A pre-Festival talk by Peter Holman, Artistic Director
A pre-concert talk by Hugh Belsey
Marc-Antoine Charpentier’s miniature opera Actéon, with its intense, dramatic and poignant music, was probably written in Paris in the spring of 1684. Charpentier is traditionally said to have studied in Rome with Giacomo Carissimi, so it is appropriate that we pair Actéon with Carissimi’s great oratorio Jephte. The concert also includes two miniature masterpieces by Monteverdi, the ballet ‘Movete’, and the poignant ‘Lamento della Ninfa’.
Heinrich Biber wrote his Rosary or Mystery Sonatas in Salzburg in the 1670s. The sonatas are famous for their beauty, for the fearsome virtuosity required, and for their use of scordatura – the deliberate mistuning of the violin to alter its sonority and to facilitate the playing of chords.
In this concert we bring together eighteenth-century works telling the tragic stories of three betrayed women of Classical history and legend. Handel’s dramatic cantata ‘Armida abbandonata’, his ‘Agrippina condotta a morire’, and Haydn’s cantata Arianna auf Naxos. The concert is completed by three related instrumental works: the overtures to Handel’s operas Agrippina and Rinaldo, and the poignant concerto Il pianto d’Arianna op. 7, no. 6 by Pietro Antonio Locatelli.

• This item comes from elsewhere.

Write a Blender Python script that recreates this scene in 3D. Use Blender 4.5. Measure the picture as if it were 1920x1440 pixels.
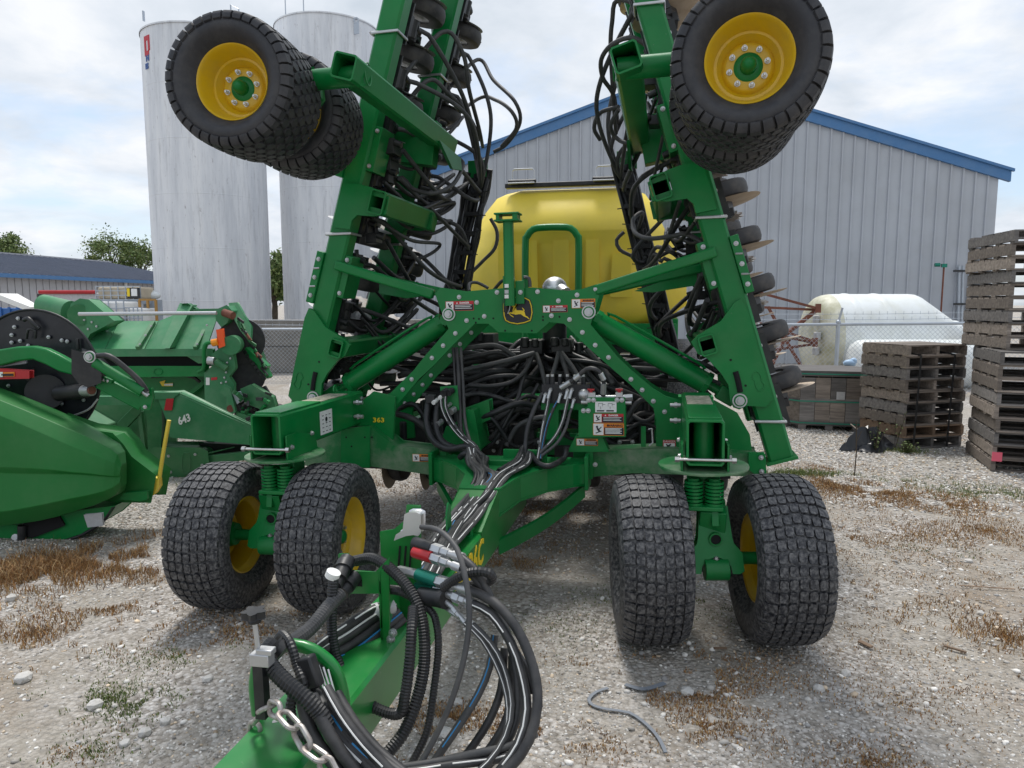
import bpy, bmesh, math, random
import numpy as np
from mathutils import Vector, Matrix, Euler
for _o in list(bpy.data.objects): bpy.data.objects.remove(_o)
R = math.radians
S = bpy.context.scene
COL = S.collection
random.seed(7); RNG = np.random.default_rng(11)

# ------------------------------------------------------------------ camera, sky, sun, exposure
FPX, YAW, PITCH, CAMH = 1331.0, R(12), math.atan(150/1331.0), 1.63
cam = bpy.data.cameras.new('camera'); co = bpy.data.objects.new('camera', cam); COL.objects.link(co)
co.location = (0, 0, CAMH); co.rotation_euler = (R(90)-PITCH, 0, YAW)
cam.sensor_width = 36; cam.lens = 36*FPX/1920; cam.clip_end = 2000; cam.clip_start = .02
S.camera = co
SUN_EL, SUN_AZ = R(66), R(-22)          # azimuth from +Y over +X: high, behind the machine to the left
world = bpy.data.worlds.new('World'); S.world = world; world.use_nodes = True
wn, wl = world.node_tree.nodes, world.node_tree.links
wn.clear()
out = wn.new('ShaderNodeOutputWorld'); bg = wn.new('ShaderNodeBackground'); bg.inputs[1].default_value = .085
wl.new(bg.outputs[0], out.inputs[0])
sky = wn.new('ShaderNodeTexSky'); sky.sky_type = 'NISHITA'; sky.sun_disc = False
sky.sun_elevation = SUN_EL; sky.sun_rotation = SUN_AZ; sky.air_density = 1.0; sky.dust_density = 1.5
tc = wn.new('ShaderNodeTexCoord'); sep = wn.new('ShaderNodeSeparateXYZ'); wl.new(tc.outputs['Generated'], sep.inputs[0])
mx = wn.new('ShaderNodeMath'); mx.operation = 'MAXIMUM'; mx.inputs[1].default_value = 0.0; wl.new(sep.outputs[2], mx.inputs[0])
ad = wn.new('ShaderNodeMath'); ad.operation = 'ADD'; ad.inputs[1].default_value = .22; wl.new(mx.outputs[0], ad.inputs[0])
dv = wn.new('ShaderNodeVectorMath'); dv.operation = 'DIVIDE'
cb = wn.new('ShaderNodeCombineXYZ')
for i in range(3): wl.new(ad.outputs[0], cb.inputs[i])
wl.new(tc.outputs['Generated'], dv.inputs[0]); wl.new(cb.outputs[0], dv.inputs[1])
def wnoise(scale, detail, rough, dist=0.0, off=(0, 0, 0)):
    mp_ = wn.new('ShaderNodeMapping'); mp_.inputs[1].default_value = off; wl.new(dv.outputs[0], mp_.inputs[0])
    n = wn.new('ShaderNodeTexNoise'); n.inputs['Scale'].default_value = scale; n.inputs['Detail'].default_value = detail
    n.inputs['Roughness'].default_value = rough; n.inputs['Distortion'].default_value = dist
    wl.new(mp_.outputs[0], n.inputs[0]); return n
def wramp(src, stops):
    r = wn.new('ShaderNodeValToRGB'); e = r.color_ramp.elements
    while len(e) < len(stops): e.new(.5)
    for el, (p, c) in zip(e, stops): el.position = p; el.color = (*c, 1) if len(c) == 3 else c
    wl.new(src, r.inputs[0]); return r
n1 = wnoise(1.5, 9, .58, .25, (3.1, 1.2, .4))      # cover
n2 = wnoise(2.6, 7, .55, .2, (7.7, 2.9, 1.4))      # cloud shading
cover = wramp(n1.outputs['Fac'], [(.34, (0, 0, 0)), (.55, (1, 1, 1))])
shade = wramp(n2.outputs['Fac'], [(.30, (5.9, 6.6, 7.4)), (.50, (7.7, 8.2, 8.9)), (.64, (9.2, 9.4, 9.7))])
mixs = wn.new('ShaderNodeMix'); mixs.data_type = 'RGBA'
blue = wn.new('ShaderNodeMix'); blue.data_type = 'RGBA'; blue.inputs[0].default_value = .45
blue.inputs[7].default_value = (6.2, 7.6, 9.4, 1)
skm = wn.new('ShaderNodeVectorMath'); skm.operation = 'SCALE'; skm.inputs[3].default_value = 1.6
wl.new(sky.outputs[0], skm.inputs[0])
wl.new(skm.outputs[0], blue.inputs[6])
wl.new(cover.outputs[0], mixs.inputs[0]); wl.new(blue.outputs[2], mixs.inputs[6]); wl.new(shade.outputs[0], mixs.inputs[7])
wl.new(mixs.outputs[2], bg.inputs[0])
sl = bpy.data.lights.new('sun', 'SUN'); sl.energy = 2.5; sl.angle = R(14); sl.color = (1, .965, .91)
so = bpy.data.objects.new('sun', sl); COL.objects.link(so)
_d = Vector((math.sin(SUN_AZ)*math.cos(SUN_EL), math.cos(SUN_AZ)*math.cos(SUN_EL), math.sin(SUN_EL)))
so.rotation_euler = (-_d).to_track_quat('-Z', 'Y').to_euler(); so.location = (0, 0, 20)
S.view_settings.view_transform = 'Standard'; S.view_settings.look = 'None'
S.view_settings.exposure = 0.32; S.view_settings.gamma = 1.0; S.view_settings.use_curve_mapping = False

# ------------------------------------------------------------------ geometry of the view: from a photo pixel and a known depth to a place
_F = Vector((-math.sin(YAW)*math.cos(PITCH), math.cos(YAW)*math.cos(PITCH), -math.sin(PITCH)))
_R = Vector((math.cos(YAW), math.sin(YAW), 0)); _U = _R.cross(_F); _C = Vector((0, 0, CAMH))
FH = Vector((-math.sin(YAW), math.cos(YAW), 0)); RH = _R
def ray(x, y): return _F + _R*((x-960)/FPX) - _U*((y-720)/FPX)
def W(x, y, dep):                       # world point at horizontal depth dep from the camera
    d = ray(x, y); return _C + d*(dep/d.dot(FH))
def G(x, y, z=0.0):                     # world point on the level z
    d = ray(x, y); return _C + d*((z-CAMH)/d.z)
def CW(lat, dep, z): return RH*lat + FH*dep + Vector((0, 0, z))
TILT = R(1.2); MO = Vector((-.88, 0, 0))
_Mrot = Matrix.Rotation(-TILT, 3, 'Y')
def to_m(p): return _Mrot.transposed() @ (Vector(p)-MO)
_mc = to_m(_C)
def mp(x, y, Y):                        # machine coordinates (x right of centre line, Y back, z up) on the plane Y
    e = _Mrot.transposed() @ ray(x, y); return _mc + e*((Y-_mc.y)/e.y)
def mx_(x, y, X):                       # ... on the plane x = X
    e = _Mrot.transposed() @ ray(x, y); return _mc + e*((X-_mc.x)/e.x)
def mz_(x, y, Zz):
    e = _Mrot.transposed() @ ray(x, y); return _mc + e*((Zz-_mc.z)/e.z)
def gz(x, y):                           # gentle lie of the ground (higher under the right wheels)
    t = max(-1.6, min(1.6, x+.88)); w = math.exp(-((y-3.6)/4.0)**2)*math.exp(-((x+.88)/4.0)**2)
    return math.tan(TILT)*t*w + .012*math.sin(x*1.3+.4)*math.cos(y*1.1) + .006*math.sin(x*3.1+y*2.3)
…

This programme brings together some of the masterpieces of Baroque chamber music, including trio sonatas by Corelli, J.S. Bach and Handel. Our festival theme is reflected in a rare complete performance of François Couperin’s great Apothéose de Lully.
In this programme we explore the world of the twelfth- and thirteenth-century trouvères, the poet-musicians who developed and popularised the concept of courtly love in northern France.
Bach wrote Hercules auf dem Scheidewege (Hercules at the Crossroads) for the birthday of the Crown Prince Friedrich Christian of Saxony. He reused much of the music in the Christmas Oratorio, though there are some intriguing differences between the two versions. Handel wrote The Choice of Hercules HWV69 for a performance at the Covent Garden theatre in 1751. He had written some of the music, including Hercules’s beautiful air ‘Yet, can I hear that dulcet lay’, the previous year as incidental music for Tobias Smollett’s unperformed play Alceste.